Quand il quittera sa demeure, il sera surpris de réaliser qu’avec le temps la majorité de la population a opté pour le même choix de vie que lui. Les rues sont désertes, on dirait l’apocalypse. Chacun chez soi, plus de contact humain et au final un immense désespoir tristement revendiqué. Lent et contemplatif, Shaking Tokyo est d’une beauté formelle saisissante. La réalisation très soignée comble un scénario un peu light mais qui ne manque pas de poésie.

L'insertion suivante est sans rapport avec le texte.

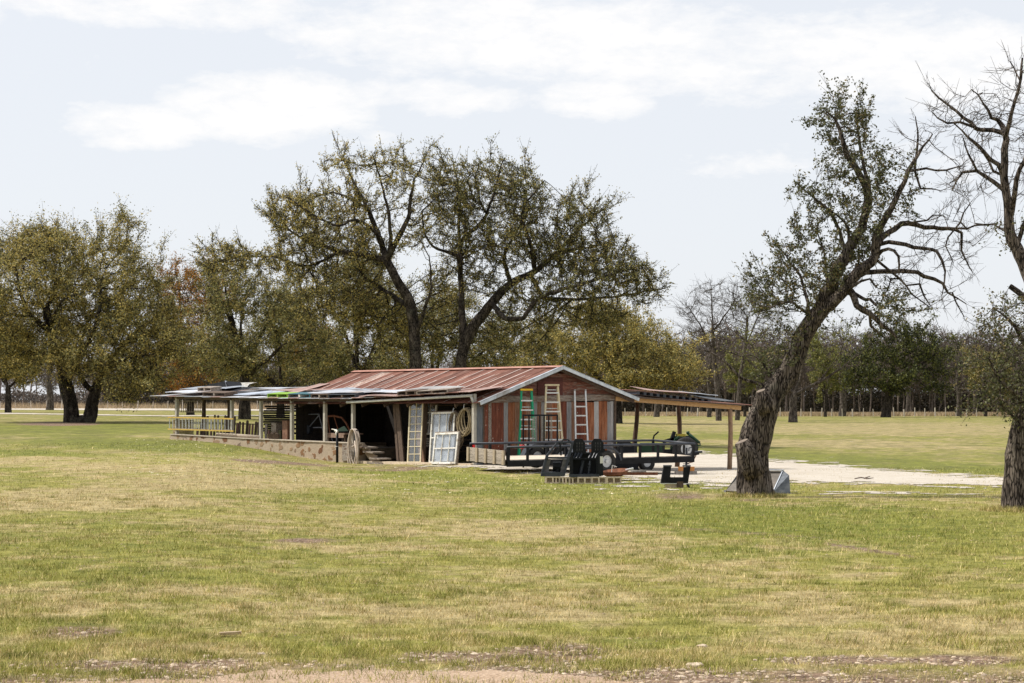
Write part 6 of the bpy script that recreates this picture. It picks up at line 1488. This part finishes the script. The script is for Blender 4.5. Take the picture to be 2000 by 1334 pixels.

Au final Tokyo ! est un très beau projet qui illustre le travail de trois réalisateurs bien différents. De ce fait, chaque spectateur aura ses préférences et sera plus ou moins séduit par chacun des courts proposés. On est en tout cas loindu film de commande mis en place pour vanter les charmes de la ville de Tokyo. Chaque auteur propose en effet une vision assez sombre de la vie urbaine et de sa modernité qui pousse à l’isolement, l’exclusion. Entre beauté visuelle et histoires tristes et touchantes, Tokyo ! fait globalement mouche.